The rally led by large-cap semiconductor stocks is continuing, but active funds that aim to outperform the market are instead struggling. As regulations under the Financial Investment Services and Capital Markets Act limit the weighting of individual stocks, the so-called "regulatory time lag" is said to be dragging down returns.
According to FnGuide on the 13th, as of the 8th, the three-month return of domestic equity active funds was 23.14%. The figure alone looks decent, but it falls well short of the market, given that Samsung Electronics surged about 56% over the same period and index funds tracking the market posted a 29.94% return.
Unlike index funds that track gauges such as the KOSPI 200, where Samsung Electronics and SK hynix carry heavy weightings and thus fully benefited from the large-cap rally, active funds appear to have failed to keep pace with the market upswing as they were bound by diversification structures and stock-specific weighting limits.
In fact, products following passive strategies show a clear contrast to active funds. With a passive approach concentrating roughly 26%–27% each in Samsung Electronics and SK hynix, the "HANARO Fn K-Semiconductor" ETF delivered a three-month return of 52.43%. Over the same period, "ACE AI Semiconductor Focus," which concentrated more than a combined 50% in the two stocks, recorded a 60.96% return.
This performance gap is also leading to a polarization of fund flows. Over the past three months, domestic equity active funds saw only about 245.9 billion won in net inflows, while index funds drew a lump sum of 5.1152 trillion won. With semiconductors leading the market phase, passive strategies that mirror the index effectively overwhelmed active managers' stock-picking capabilities.

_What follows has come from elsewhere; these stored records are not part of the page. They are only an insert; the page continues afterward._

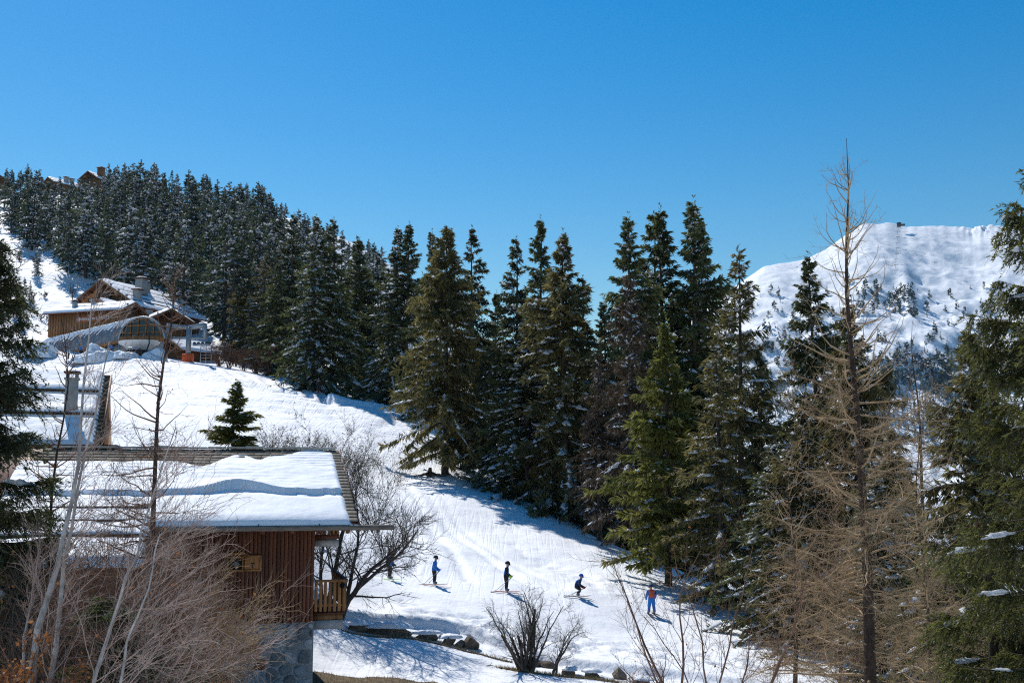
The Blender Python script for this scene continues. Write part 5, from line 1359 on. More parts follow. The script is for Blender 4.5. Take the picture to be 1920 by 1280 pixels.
for k, (px, py, d, H, ln, st, lb) in enumerate([(1270, 1330, 22, 4.3, (-.36, 0, 0), 3, "tall leaning sapling stems rising before the last skier"), (1325, 1330, 21, 4.6, (-.05, 0, 0), 3, "upright bare sapling with a few rusty leaves"), (1385, 1320, 20, 3.2, (.3, 0, 0), 3, "bare sapling bending towards the big larch"), (1230, 1330, 26, 2.6, (-.1, 0, 0), 4, "low wispy sapling in front of the creek boulder")]):
    p = P(px, py, d); shrub("sapling", lb, "sapling", 95 + k, (p.x, p.y, p.z - .5), st, H, .2, (7, 5, 3), .03, ('twig_brown',), .12, (26 if k == 1 else 8, .06, 'leaf_rust'), ln, "bare saplings", .5, len2=.4)
for k, (px, py, d, H) in enumerate([(1120, 1275, 34, 1.1), (1180, 1262, 36, .9), (1060, 1290, 33, .9), (1440, 1240, 38, 1.3), (1520, 1225, 40, 1.2), (1580, 1250, 37, 1.2)]):
    p = P(px, py, d); shrub("wispy_shrub", ["thin upright twigs right of the arching shrub", "tiny twig tuft before the dark creek boulder", "small twig tuft at the bottom edge below the arching shrub", "wispy twigs on the shaded snow before the bushy spruce", "wispy twigs on the shaded snow beside the larch", "wispy twigs in front of the larch trunk"][k], "shrub", 120 + k, (p.x, p.y, gz(p.x, p.y)), 6, H, .35, (4, 4, 0), .010, ('twig_brown',), .15, (10, .05, 'leaf_rust'), group="wispy shrubs")
# birches in the lower left corner
def birch(label, seed, pts, r0, ntw, tl, leanx=.75):
    w = [np.array(P(*q)) for q in pts]; base = w[0].copy(); root = empty("birch_tree", tuple(base)); tag(root, label, "tree", "birches in the corner")
    ctrl = np.array([q - base for q in w]); tt = np.linspace(0, len(w) - 1, 12); ii = np.minimum(tt.astype(int), len(w) - 2); f = (tt - ii)[:, None]
    path = ctrl[ii] * (1 - f) + ctrl[ii + 1] * f; B = Bare(seed); rs = B.rs
    path[1:-1] += rs.randn(10, 3) * .012
    T = MB(); T.tubes(path[None], np.linspace(r0, .006, 12)[None], 9); T.build("trunk", M['bark_birch'], root, smooth=True)
    rad = np.linspace(r0, .006, 12)[None]
    pc, dc, t, bi, rr = B.sprout(path[None], rad, ntw, .05, 1, .5, .7, .1); dc = unit(dc + np.array([leanx, 0, .25]))
    pb, rb_ = B.limbs(pc, dc, tl * (.4 + .8 * rs.rand(len(pc))) * (1.1 - .5 * t), np.minimum(np.maximum(rr * .5, .004), .013), .002, 6, .22, .12, 3)
    pc, dc, t, bi, rr = B.sprout(pb, rb_, 8, .2, 1, .5, .8, .1); pd, rd = B.limbs(pc, dc, tl * .35 * (.3 + .8 * rs.rand(len(pc))), .003, .0013, 4, .25, .1, 3)
    pc, dc, t, bi, rr = B.sprout(pd, rd, 3, .2, 1, .5, .8, .1); B.limbs(pc, dc, tl * .12 * (.3 + .8 * rs.rand(len(pc))), .0018, .001, 2, .2, 0, 3)
    B.mb.build("branches", M['twig_pale'], root)
birch("tallest pale birch stem crossing in front of the chimney house", 131, [(38, 1420, 12.5), (70, 1190, 12.5), (105, 1080, 12.6), (128, 975, 12.7), (150, 840, 12.8), (160, 700, 13), (172, 560, 13)], .045, 30, 1.1, .35)
birch("grey birch stem leaning right just behind the tallest one", 132, [(70, 1420, 12.9), (105, 1210, 12.9), (118, 1080, 13), (140, 950, 13), (175, 790, 13.1), (205, 640, 13.2)], .036, 24, 1.1, .4)
birch("slender birch leaning towards the chalet's lower roof", 133, [(150, 1420, 12), (185, 1240, 12), (215, 1150, 12), (248, 1050, 12), (275, 960, 12.1), (330, 800, 12.2)], .026, 28, 1.4, .8)
birch("thin birch wand low in the thicket", 134, [(205, 1400, 11.5), (235, 1210, 11.5), (270, 1130, 11.5), (300, 1000, 11.6)], .017, 20, 1.3, .9)
birch("thin birch stem close to the picture's left edge", 135, [(38, 1380, 13.2), (45, 1200, 13.2), (60, 1120, 13.2), (74, 1020, 13.3)], .022, 20, .9, .5)
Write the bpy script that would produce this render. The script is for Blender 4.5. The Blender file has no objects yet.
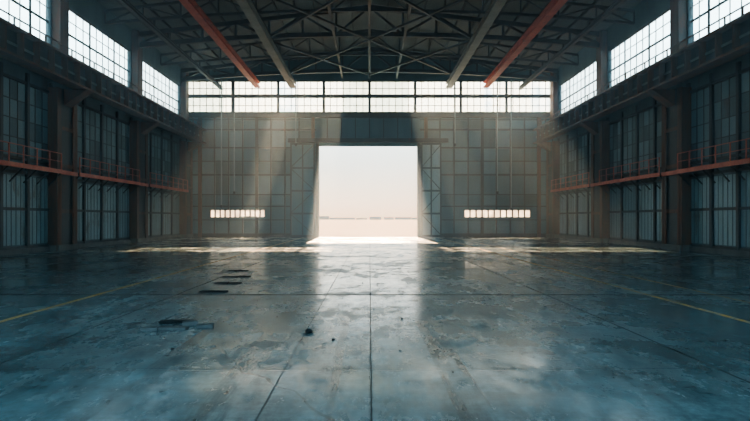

Active fund managers cite "public offering fund weighting limits" as the main reason for recent underperformance. Under the Financial Investment Services and Capital Markets Act, a public offering fund cannot allocate more than 10% to a single stock. However, under the enforcement decree, if a stock's weighting in the KOSPI exceeds 10%, investment is exceptionally allowed up to that weighting. Samsung Electronics and SK hynix are subject to this exception.
The problem is that the weighting cap is set based on the "previous month" figures. The average market capitalization during the prior month becomes the reference for the following month. As a result, if a bellwether's share price jumps sharply in a short period, the actual index weighting cannot be reflected immediately, and the gap with the fund's allowable weighting inevitably widens quickly, critics say.
As of the 8th, SK hynix's share of KOSPI market capitalization had climbed to around 15%, but this month's fund allocation cap, calculated using last month's average, is only about 12%. For Samsung Electronics (including preferred shares), the reference is 21%, below its current market-cap weighting of about 24%. If the two stocks continue their high-flying rally this month, the gap in weightings between the index and funds is likely to widen further.
A fund manager said, "While semiconductor bellwethers are pulling the entire market and rapidly increasing their market-cap weightings, the current regulation tied to previous-month figures is hamstringing active fund management," adding, "A cap-setting method that fails to reflect real-time market changes effectively puts active managers at a disadvantaged starting line in competition with the index."
Nam Jae-woo, a senior research fellow at the Korea Capital Market Institute, said, "The current regulation with a time lag is an excessive operational control that does not fit the purpose of active funds seeking outperformance versus the market," and noted, "Allowing allocations to match current market-cap weightings does not necessarily violate the principle of diversification."